--- Start of Data excerpt ---

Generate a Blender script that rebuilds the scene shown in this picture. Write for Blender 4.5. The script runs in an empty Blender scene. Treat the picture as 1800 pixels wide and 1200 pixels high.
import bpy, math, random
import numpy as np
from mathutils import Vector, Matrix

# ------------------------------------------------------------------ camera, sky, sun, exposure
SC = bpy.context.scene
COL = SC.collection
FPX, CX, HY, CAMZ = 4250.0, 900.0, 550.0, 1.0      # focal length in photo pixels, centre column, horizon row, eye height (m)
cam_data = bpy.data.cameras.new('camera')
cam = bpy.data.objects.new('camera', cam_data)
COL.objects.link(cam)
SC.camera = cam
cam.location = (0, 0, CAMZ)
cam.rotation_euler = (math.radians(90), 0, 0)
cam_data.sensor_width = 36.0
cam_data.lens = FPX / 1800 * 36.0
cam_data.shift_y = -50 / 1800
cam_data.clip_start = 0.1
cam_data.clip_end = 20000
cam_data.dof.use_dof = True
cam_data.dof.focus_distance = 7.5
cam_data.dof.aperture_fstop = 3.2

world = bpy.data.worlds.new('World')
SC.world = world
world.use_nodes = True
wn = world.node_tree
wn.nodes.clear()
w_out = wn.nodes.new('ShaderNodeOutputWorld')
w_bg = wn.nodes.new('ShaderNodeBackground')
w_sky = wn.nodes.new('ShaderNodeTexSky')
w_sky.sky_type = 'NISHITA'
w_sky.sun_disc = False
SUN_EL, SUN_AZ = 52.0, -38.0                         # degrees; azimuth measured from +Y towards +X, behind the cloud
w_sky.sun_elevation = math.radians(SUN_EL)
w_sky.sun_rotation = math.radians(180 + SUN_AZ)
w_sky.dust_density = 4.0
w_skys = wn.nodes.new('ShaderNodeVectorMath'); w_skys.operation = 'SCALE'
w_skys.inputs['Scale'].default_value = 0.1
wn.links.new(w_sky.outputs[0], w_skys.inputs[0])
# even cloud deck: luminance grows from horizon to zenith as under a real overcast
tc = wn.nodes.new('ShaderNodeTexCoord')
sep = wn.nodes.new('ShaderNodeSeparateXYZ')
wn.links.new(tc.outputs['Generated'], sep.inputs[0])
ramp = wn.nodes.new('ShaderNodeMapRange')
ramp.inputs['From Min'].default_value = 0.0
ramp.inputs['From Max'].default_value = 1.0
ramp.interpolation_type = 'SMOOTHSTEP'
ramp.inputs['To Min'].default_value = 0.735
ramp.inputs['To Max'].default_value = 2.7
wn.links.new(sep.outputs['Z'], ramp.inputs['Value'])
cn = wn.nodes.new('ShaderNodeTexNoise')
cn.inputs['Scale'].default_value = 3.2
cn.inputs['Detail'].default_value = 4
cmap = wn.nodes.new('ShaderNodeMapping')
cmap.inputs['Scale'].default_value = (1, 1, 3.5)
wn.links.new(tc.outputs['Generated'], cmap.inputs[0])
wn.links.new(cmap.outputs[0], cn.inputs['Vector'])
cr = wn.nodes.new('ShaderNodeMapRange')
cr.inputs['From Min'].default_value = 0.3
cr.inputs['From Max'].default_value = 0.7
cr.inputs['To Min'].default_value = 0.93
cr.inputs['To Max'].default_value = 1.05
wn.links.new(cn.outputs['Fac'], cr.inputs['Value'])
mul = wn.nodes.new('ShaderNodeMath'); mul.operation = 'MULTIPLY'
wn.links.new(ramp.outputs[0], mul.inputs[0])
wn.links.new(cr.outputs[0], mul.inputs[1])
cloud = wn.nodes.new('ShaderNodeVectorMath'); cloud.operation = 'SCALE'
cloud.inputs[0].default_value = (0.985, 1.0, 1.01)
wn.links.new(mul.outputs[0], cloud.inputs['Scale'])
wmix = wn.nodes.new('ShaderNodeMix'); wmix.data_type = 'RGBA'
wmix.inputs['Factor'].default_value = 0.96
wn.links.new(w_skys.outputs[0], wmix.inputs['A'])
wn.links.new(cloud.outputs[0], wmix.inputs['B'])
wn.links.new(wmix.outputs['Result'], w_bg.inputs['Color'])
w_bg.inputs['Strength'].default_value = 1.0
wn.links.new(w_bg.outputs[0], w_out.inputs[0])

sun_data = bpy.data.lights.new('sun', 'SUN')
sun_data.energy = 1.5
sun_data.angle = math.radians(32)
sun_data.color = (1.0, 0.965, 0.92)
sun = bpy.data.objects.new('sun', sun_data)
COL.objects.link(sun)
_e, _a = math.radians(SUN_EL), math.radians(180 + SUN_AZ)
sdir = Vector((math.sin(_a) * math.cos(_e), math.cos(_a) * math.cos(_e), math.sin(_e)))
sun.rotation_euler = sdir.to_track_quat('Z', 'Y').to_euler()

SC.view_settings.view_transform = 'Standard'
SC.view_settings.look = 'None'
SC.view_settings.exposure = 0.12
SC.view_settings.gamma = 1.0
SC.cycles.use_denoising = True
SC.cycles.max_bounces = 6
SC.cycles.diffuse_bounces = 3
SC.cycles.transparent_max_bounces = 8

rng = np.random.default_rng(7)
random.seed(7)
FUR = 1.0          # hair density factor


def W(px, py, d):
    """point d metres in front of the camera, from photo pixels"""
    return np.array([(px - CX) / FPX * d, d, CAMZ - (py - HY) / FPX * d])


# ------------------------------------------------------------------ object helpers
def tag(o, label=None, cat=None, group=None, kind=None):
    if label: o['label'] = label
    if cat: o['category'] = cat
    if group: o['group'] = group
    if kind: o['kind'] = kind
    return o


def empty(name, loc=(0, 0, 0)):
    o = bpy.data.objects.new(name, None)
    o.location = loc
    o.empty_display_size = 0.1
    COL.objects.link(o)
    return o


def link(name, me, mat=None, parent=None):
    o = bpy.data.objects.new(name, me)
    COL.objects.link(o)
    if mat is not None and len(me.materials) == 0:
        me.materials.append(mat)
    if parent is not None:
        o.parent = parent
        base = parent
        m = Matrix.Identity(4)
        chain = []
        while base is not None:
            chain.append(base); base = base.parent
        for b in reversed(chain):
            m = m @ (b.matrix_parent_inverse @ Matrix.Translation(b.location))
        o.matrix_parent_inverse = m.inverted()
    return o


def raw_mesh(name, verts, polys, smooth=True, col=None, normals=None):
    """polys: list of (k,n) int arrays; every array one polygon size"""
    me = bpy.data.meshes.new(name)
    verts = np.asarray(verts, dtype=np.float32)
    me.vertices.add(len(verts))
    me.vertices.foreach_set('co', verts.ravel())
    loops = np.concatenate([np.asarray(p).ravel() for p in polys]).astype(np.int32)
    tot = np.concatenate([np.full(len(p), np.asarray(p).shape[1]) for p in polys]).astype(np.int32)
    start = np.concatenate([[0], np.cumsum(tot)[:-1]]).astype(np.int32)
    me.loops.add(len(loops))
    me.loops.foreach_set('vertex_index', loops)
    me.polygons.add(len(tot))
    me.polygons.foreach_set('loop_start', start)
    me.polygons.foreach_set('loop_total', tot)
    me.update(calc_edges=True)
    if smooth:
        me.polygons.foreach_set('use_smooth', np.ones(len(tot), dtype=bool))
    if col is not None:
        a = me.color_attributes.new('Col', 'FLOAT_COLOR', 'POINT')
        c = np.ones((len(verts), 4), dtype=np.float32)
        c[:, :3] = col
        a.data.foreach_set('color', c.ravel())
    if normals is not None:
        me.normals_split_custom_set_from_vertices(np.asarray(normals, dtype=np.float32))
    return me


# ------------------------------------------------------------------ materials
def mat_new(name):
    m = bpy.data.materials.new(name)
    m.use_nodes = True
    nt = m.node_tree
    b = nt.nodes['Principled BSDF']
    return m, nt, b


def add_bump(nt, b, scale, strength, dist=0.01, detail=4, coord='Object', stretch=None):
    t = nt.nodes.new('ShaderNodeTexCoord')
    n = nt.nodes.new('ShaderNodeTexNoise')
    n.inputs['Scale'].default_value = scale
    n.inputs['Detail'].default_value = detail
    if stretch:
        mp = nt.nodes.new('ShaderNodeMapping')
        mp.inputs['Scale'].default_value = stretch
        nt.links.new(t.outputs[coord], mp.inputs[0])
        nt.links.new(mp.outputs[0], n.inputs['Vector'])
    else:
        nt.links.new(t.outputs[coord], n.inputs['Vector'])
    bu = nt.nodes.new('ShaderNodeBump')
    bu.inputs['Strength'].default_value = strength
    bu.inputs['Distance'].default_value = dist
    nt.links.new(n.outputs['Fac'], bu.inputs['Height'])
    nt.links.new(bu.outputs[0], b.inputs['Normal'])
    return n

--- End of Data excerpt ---

» Exercise task
Return exactly the opening lines of the listing above, ending with the line that has "from mathutils import Vector, Matrix".

» Full solution
Generate a Blender script that rebuilds the scene shown in this picture. Write for Blender 4.5. The script runs in an empty Blender scene. Treat the picture as 1800 pixels wide and 1200 pixels high.
import bpy, math, random
import numpy as np
from mathutils import Vector, Matrix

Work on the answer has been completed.